To tighten his case Justice Kumar reminds the court that the allegations were made two and a half years after the incident. Also, he refutes media reports that the intern was an official intern with the Supreme Court. Justice Kumar says, “As per the records available to the plaintiff and the inquiry made by the staff of the plaintiff, the same is factually incorrect.”

He then goes on to allege that the reports against him are the result of some decisions taken by him and it is in fact an attack on the “justice delivery system.”

He reminds the media that, “The freedom of press under the Constitution is not higher than the freedom of a citizen and is subject to the restrictions imposed under Article 19(2) thereof.”

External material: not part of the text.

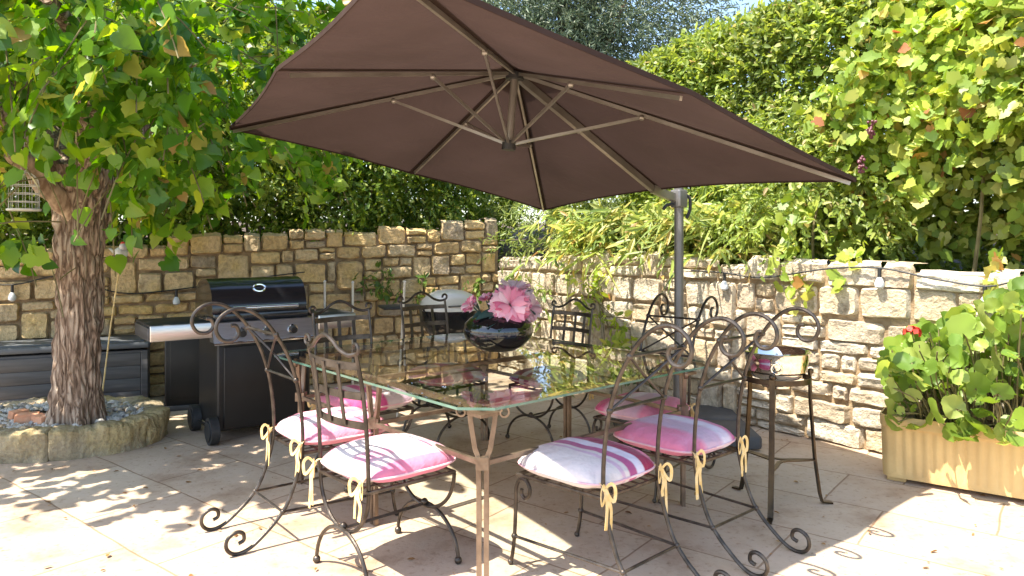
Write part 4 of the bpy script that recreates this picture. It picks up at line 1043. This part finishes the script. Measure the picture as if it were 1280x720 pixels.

Justice Kumar says that media houses under question have wilfully forgotten that the only real strength that judges rely upon is the reputation and integrity that they hold with the public at large.

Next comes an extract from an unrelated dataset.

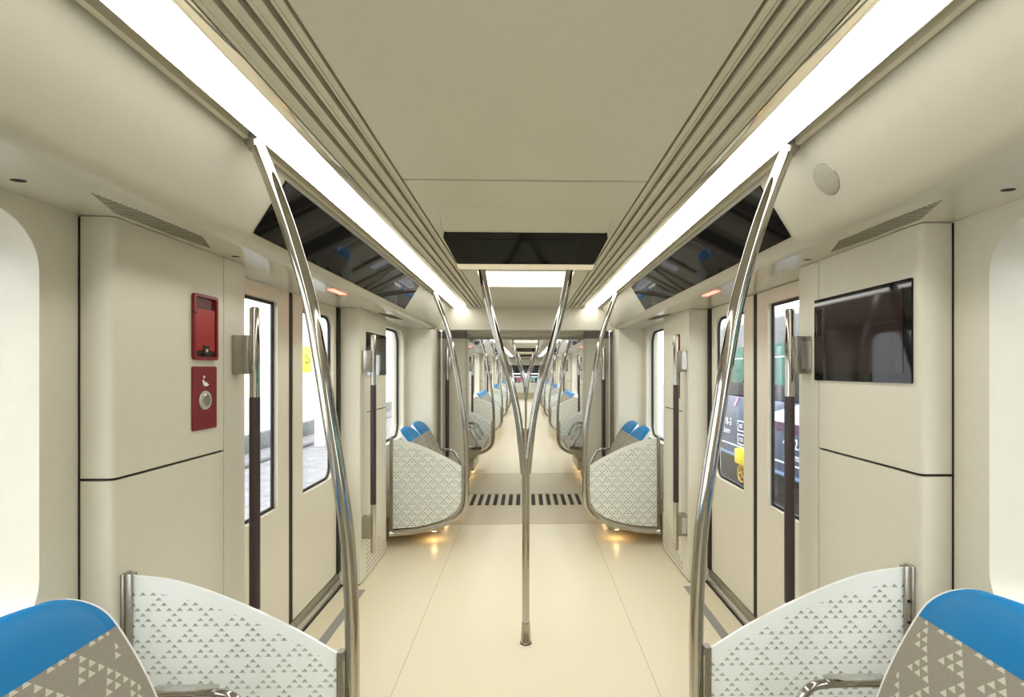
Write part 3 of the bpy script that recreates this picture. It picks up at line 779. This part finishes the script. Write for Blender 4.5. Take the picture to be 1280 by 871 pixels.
def text(body, size, name, mat, parent, loc, rot, ext=.004):
    cu = bpy.data.curves.new(name+'_c', 'FONT'); cu.body = body; cu.size = size; cu.extrude = ext; cu.align_x = 'CENTER'; cu.align_y = 'CENTER'
    tmp = bpy.data.objects.new(name+'_t', cu); COL.objects.link(tmp); dg = bpy.context.evaluated_depsgraph_get()
    me = bpy.data.meshes.new_from_object(tmp.evaluated_get(dg)); bpy.data.objects.remove(tmp)
    me.materials.clear(); me.materials.append(mat)
    o = bpy.data.objects.new(name, me); COL.objects.link(o); o.parent = parent; o.location = loc; o.rotation_euler = rot; return o
sg = empty('platform_sign', (-8.78, 20.7, EYE-.1+.5)); tag(sg, 'yellow sign reading 2a on the white wall outside the left door', 'sign')
mb = MB(); mb.box(0, .05, -.46, .46, -.50, .52, .01); mb.build('sign_board', painted('yellow_sign_paint', (.85, .78, .02), .5), sg)
text('2a', .52, 'lettering', MT['gap'], sg, (.053, 0, .0), (PI/2, 0, PI/2))

nb = empty('blue_rail_vehicle', (4.0, 4, GZ)); tag(nb, 'dark blue rail vehicle with green windows standing outside the right doors', 'train')
BL = painted('dark_blue_vehicle_paint', (.050, .075, .145), .35, .1, 1.5); DK = painted('dark_window_band', (.008, .009, .010), .35)
TEAL = painted('teal_window_reflection', (.008, .115, .085), .25, .15, 2); WH = painted('white_marking_paint', (.85, .87, .9), .5); PK = painted('pink_marking_paint', (.75, .35, .6), .5); CY = painted('cyan_marking_paint', (.25, .75, .8), .5)  # teal reflection in the vehicle's windows is painted in as their colour
YE = painted('yellow_equipment_paint', (.85, .70, .02), .45); OC = painted('ochre_wheel_paint', (.55, .33, .05), .5)
zz = lambda zr: zr+EYE-GZ     # z relative to the eye -> local
mb = MB(); mb.box(0, 2.6, -8, 8.5, zz(-1.68), zz(-.50), .03); mb.build('body', BL, nb)
mb = MB(); mb.box(.03, 2.6, -8, 8.5, zz(-.499), zz(.86), .05); ub = mb.build('upper_band', DK, nb)
mb = MB(); mb.box(.25, 2.4, -7.9, 8.4, zz(.861), zz(1.0), .05); mb.build('roof', painted('roof_grey', (.5, .52, .55), .6), nb)
for k in range(-4, 5):
    y = k*1.75+.7
    wmb = MB(); wmb.plate(rrect(y-.6, y+.6, zz(-.24), zz(.42), .1), [], lambda a, b, c: (c, a, b), .015, .06); wo = wmb.build('window', TEAL, ub)
    wmb = MB(); wmb.box(.008, .016, y-.6, y+.6, zz(.20), zz(.215)); wmb.build('rail', WH, wo)
for z, h in ((-1.44, .012), (-1.62, .022)):
    mb = MB(); mb.box(-.006, .002, -7.95, 8.45, zz(z)-h, zz(z)+h); mb.build('stripe', WH if z > -1.5 else painted('pale_blue_stripe', (.25, .36, .6), .4), nb)
for k in range(18):
    y = -3.2+k*.62
    mb = MB(); mb.loops([[(x, y+a, zz(b)) for a, b in ((0, -.52), (.10, -.52), (.28, -.68), (.18, -.68))] for x in (-.005, .003)]); mb.build('dash', (CY, WH, PK)[k % 3], nb)
mb = MB(); mb.loops([[(x, a, zz(b)) for a, b in ((.5, -.505), (3.35, -.505), (4.5, -.76), (4.5, -.82), (.5, -.80))] for x in (-.008, .002)]); mb.build('white_swoosh', WH, nb)
mb = MB(); mb.loops([[(x, a, zz(b)) for a, b in ((.5, -.802), (4.5, -.822), (4.5, -.96), (.5, -.96))] for x in (-.006, .002)]); mb.build('purple_band', painted('purple_band_paint', (.09, .03, .09), .4), nb)
R2 = (PI/2, 0, -PI/2)
text('0   4878-3', .20, 'lettering', WH, nb, (-.008, 6.25, zz(-1.02)), R2); text('N-1303mm', .17, 'lettering', WH, nb, (-.008, 6.3, zz(-1.20)), R2)
text('4802.5', .22, 'lettering', WH, nb, (-.008, 3.55, zz(-1.12)), R2); text('30,0 m', .16, 'lettering', WH, nb, (-.008, 3.6, zz(-1.31)), R2)
for y in (5.40, 5.43):
    for z in (-1.05, -1.30):
        if y == 5.40:
            mb = MB(); mb.plate([(y-.16, zz(z)-.10), (y+.16, zz(z)-.10), (y+.16, zz(z)+.10), (y-.16, zz(z)+.10)], [[(y-.14, zz(z)-.08), (y+.14, zz(z)-.08), (y+.14, zz(z)+.08), (y-.14, zz(z)+.08)]], lambda a, b, c: (c, a, b), -.008, .002); fo = mb.build('marking_box', WH, nb)
            text('RIC' if z > -1.2 else '12,5', .10, 'lettering', WH, nb, (-.008, y, zz(z)), R2)
mb = MB(); mb.box(.3, 2.3, -7.5, 8, .25, zz(-1.69), .02)
for y in (-6, -3.4, 3.6, 6.2): mb.tube([(.25, y, .46), (.45, y, .46)], .46, 28)
mb.build('underframe', painted('underframe_black', (.02, .02, .022), .6), nb)
mb = MB(); mb.box(-.10, .25, 5.0, 5.5, zz(-1.74), zz(-1.46), .03); mb.build('yellow_box', YE, nb)
mb = MB(); c = Vector((-.06, 5.25, zz(-1.90)))
mb.tube([c+Vector((0, .15*math.cos(2*PI*k/24), .15*math.sin(2*PI*k/24))) for k in range(25)], .02, 8)
for k in range(5): mb.tube([c, c+Vector((0, .15*math.cos(2*PI*k/5), .15*math.sin(2*PI*k/5)))], .015, 6)
mb.tube([c, c+Vector((.45, 0, 0))], .02, 8); mb.build('hand_wheel', OC, nb)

Chief Justice of India P Sathasivam, after hearing senior counsel Harish Salve, who appeared for the law intern, appointed senior advocates Fali Nariman and P P Rao as amicus curiae (friends of the court).  

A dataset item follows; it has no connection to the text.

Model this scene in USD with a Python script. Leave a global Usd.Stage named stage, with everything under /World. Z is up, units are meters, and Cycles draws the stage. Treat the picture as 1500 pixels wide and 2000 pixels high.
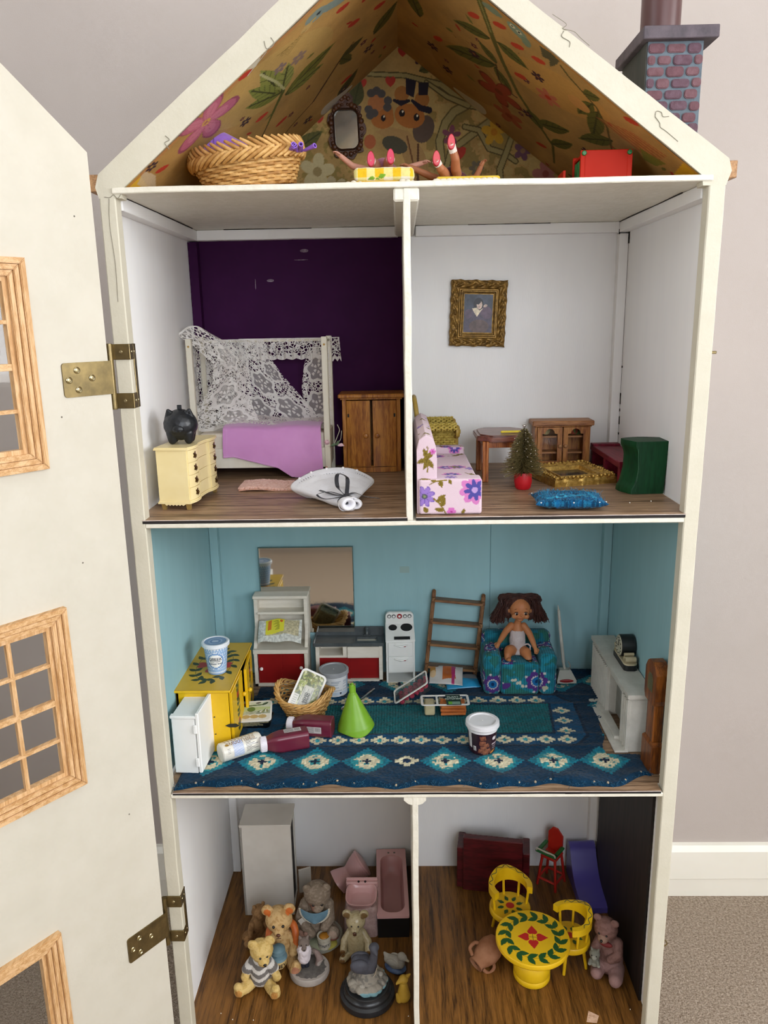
import math, random, re
import numpy as np, trimesh, manifold3d as m3
from shapely.geometry import Polygon, Point, box as sbox
from shapely import contains_xy
from shapely.ops import unary_union
from scipy.spatial import cKDTree
from pxr import Usd, UsdGeom, UsdLux, UsdShade, Gf, Sdf, Vt
import usdkit, meshkit
from meshkit import noise, fbm, text_mesh
random.seed(7); rng = np.random.default_rng(7)
stage = Usd.Stage.CreateInMemory()
UsdGeom.SetStageUpAxis(stage, 'Z'); UsdGeom.SetStageMetersPerUnit(stage, 1.0)
UsdGeom.Xform.Define(stage, '/World'); UsdGeom.Scope.Define(stage, '/World/Looks')
# All lengths below are centimetres: x right, y away from the camera into the doll's house, z up.
# z = 0 is an arbitrary level of the house; the carpet lies GZ below it.
GZ = 92.2
# ---------------- camera ----------------
cam = UsdGeom.Camera.Define(stage, '/World/camera')
CP, YAW, PIT, ROL, FPX = (-1.311, -87.312, 11.239), -0.023, 0.239, -0.018, 1514.06
fw = np.array([math.sin(YAW)*math.cos(PIT), math.cos(YAW)*math.cos(PIT), -math.sin(PIT)])
rt0 = np.array([math.cos(YAW), -math.sin(YAW), 0]); up0 = np.cross(rt0, fw)
rt = rt0*math.cos(ROL)+up0*math.sin(ROL); up = -rt0*math.sin(ROL)+up0*math.cos(ROL)
cam.AddTransformOp().Set(Gf.Matrix4d(*rt, 0, *up, 0, *(-fw), 0, CP[0]*.01, CP[1]*.01, (CP[2]+GZ)*.01, 1))
cam.CreateHorizontalApertureAttr(36.0); cam.CreateVerticalApertureAttr(48.0)
cam.CreateFocalLengthAttr(36.0*FPX/1500); cam.CreateClippingRangeAttr(Gf.Vec2f(.02, 50))
cam.CreateExposureAttr(0.42)
# ---------------- light: daylight through two windows of the room behind and beside the camera ----------------
def rect_light(name, pos, look, w, h, power, col):
    L = UsdLux.RectLight.Define(stage, '/World/'+name)
    p = np.array(pos, float); d = np.array(look, float)-p; d /= np.linalg.norm(d)
    x = np.cross(d, [0, 0, 1]); x /= np.linalg.norm(x); y = np.cross(x, d)
    L.AddTransformOp().Set(Gf.Matrix4d(*x, 0, *y, 0, *(-d), 0, *(p*.01), 1))
    L.CreateWidthAttr(w*.01); L.CreateHeightAttr(h*.01); L.CreateIntensityAttr(power); L.CreateColorAttr(Gf.Vec3f(*col))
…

Many women’s organisations have also chosen to intervene. The Vishakha Group for Women's Education and Research (Rajasthan), Women's Rehabilitation Group, Jaipur, Jagori (Delhi) and Kali for Women (Delhi) had pleaded with the Supreme Court that they should be made intervenors in the case. The court has accepted their plea.

Now the highest court in the land will have to find a mechanism under which in future, if sexual harassment allegations are made against a judge, he/she will not go in the manner of Justice Ganguly. Hopefully, there will be some kind of system and guidelines to be followed by the accused and the victim.

Meanwhile, Justice Kumar will have to wait and see how far and how fast things move to set in order a mechanism to deal with the allegations that he is facing today.